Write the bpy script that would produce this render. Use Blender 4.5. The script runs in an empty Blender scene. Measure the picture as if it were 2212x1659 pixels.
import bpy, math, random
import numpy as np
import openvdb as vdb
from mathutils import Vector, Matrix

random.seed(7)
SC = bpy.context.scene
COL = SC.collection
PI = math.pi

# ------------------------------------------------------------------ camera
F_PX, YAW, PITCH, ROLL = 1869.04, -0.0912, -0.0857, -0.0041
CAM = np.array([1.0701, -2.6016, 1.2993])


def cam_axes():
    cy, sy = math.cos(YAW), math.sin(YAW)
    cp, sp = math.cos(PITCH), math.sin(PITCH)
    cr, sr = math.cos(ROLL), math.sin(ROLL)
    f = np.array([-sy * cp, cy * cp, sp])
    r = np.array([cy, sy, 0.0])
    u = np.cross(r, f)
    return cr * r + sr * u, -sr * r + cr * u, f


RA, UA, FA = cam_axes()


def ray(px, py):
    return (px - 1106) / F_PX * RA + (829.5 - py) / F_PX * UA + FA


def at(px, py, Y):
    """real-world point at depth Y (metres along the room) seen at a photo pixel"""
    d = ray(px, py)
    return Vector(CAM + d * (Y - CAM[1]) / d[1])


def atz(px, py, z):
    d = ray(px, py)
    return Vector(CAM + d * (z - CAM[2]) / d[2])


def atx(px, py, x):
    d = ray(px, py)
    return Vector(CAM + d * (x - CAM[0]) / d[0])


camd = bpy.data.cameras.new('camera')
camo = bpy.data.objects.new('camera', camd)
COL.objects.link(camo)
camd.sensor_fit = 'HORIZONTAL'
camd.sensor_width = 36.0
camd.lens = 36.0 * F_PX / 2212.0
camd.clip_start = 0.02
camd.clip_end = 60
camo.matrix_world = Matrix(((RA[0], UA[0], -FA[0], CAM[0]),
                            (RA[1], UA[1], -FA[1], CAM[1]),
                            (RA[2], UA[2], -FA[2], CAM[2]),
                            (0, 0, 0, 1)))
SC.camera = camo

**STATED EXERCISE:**
The lines from the top of the data above down to the line containing "CAM = np.array([1.0701, -2.6016, 1.2993])" are to be copied exactly; no other line should appear.

**RIGHT ANSWER:**
Write the bpy script that would produce this render. Use Blender 4.5. The script runs in an empty Blender scene. Measure the picture as if it were 2212x1659 pixels.
import bpy, math, random
import numpy as np
import openvdb as vdb
from mathutils import Vector, Matrix

random.seed(7)
SC = bpy.context.scene
COL = SC.collection
PI = math.pi

# ------------------------------------------------------------------ camera
F_PX, YAW, PITCH, ROLL = 1869.04, -0.0912, -0.0857, -0.0041
CAM = np.array([1.0701, -2.6016, 1.2993])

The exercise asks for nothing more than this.